Las diosas están con Odiseo, sin duda alguna, y la concupiscencia lo protege, algo que no agrada a los dioses varones. Las diosas lo quieren para ellas y se exasperan, como amantes irremediables, ante el evasivo y voluntarioso Odiseo. Dos veces es regañado Odiseo, por Circe y por Atenea (“… sólo piensas en luchas y riesgos de guerra” le espeta Circe cuando le explica cómo librarse de Escila y Caribdis, Canto XII. “Ya perdiste, Odiseo, la fuerza y vigor con que antaño al luchar por la noble de brazos nevados, Helena, demostraste a los teucros…”’ le azuza Atenea cuando ve flaquear a Odiseo en su combate contra los pretendientes, Canto XXII) Quizá sea esta concupiscencia la que ha retardado, de lecho en lecho, el retorno de Odiseo y quizá todas las aventuras que ha narrado tienen su origen en un sacrilegio supremo: la idea de construir el caballo de Troya. Su castigo será mentir siempre, lo cual reduce su integridad a ante la paciente y prudente Penélope… o su heroicidad. Quizá su única redención posible ha sido dignificar en él mismo a los Nadies, comer el banquete de los Nadies (el porquerizo Eumeo ofreciéndole un sencillo plato en las mismas porquerizas, Canto XIV) y escuchar la verdad en el genuino canto de los Nadies: “A los dioses dichosos no agradan las obras perversas, premian lo que es más justo y los actos sensatos de los hombres, aún aquellos que invaden ajeno país, enemigos y varones malvados, y Zeus el botín les permite y, repletan las naves, embarcan y a casa regresan, también sienten temor de que en ellos se venguen los dioses” (Canto XIV) ¡Eumeo, en su propia cara y sin saberlo, le canta las verdades de su suprema inmoralidad a Odiseo! “Temerario y artero, incansable en ardides -le dice Atenea cuando lo escucha mentir- ¿No puedes siquiera en tu patria dar fin a tamañas mentiras ni a los falsos relatos que siempre han sido tu gozo?” Probablemente, Homero, ha decidido revelar a través de la boca de Atenea lo que ya se sospecha: la Odisea de Odiseo jamás existió, lo que hemos leído es solo el invento de un aedo llamado Odiseo, incontinente en fantasía, un aedo que hila y deshila mentira tras mentira, como la trama que la misma Penélope hace y deshace en sus noches de espera. 

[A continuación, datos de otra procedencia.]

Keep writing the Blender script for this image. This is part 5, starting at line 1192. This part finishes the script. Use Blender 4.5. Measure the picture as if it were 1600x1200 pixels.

El gran burlador ha triunfado, aunque hayan pasado veinte años y es irónico e hilarante a la vez, que solo un perro, Argos, lo haya olfateado. Si hacemos caso a esta lógica, entonces debemos asumir que en verdad Odiseo regresó anciano y que el combate con los pretendientes fue imposible, así como Eumeo lo sentencia: “Y tú, anciano, que tanto sufriste, si un dios te ha traído, no desees congraciarte halagándome con falsedades, pues ni amor ni respeto de mí alcanzarás de este modo, sino por el temor a Zeus y la piedad que me causas” (Canto XVII).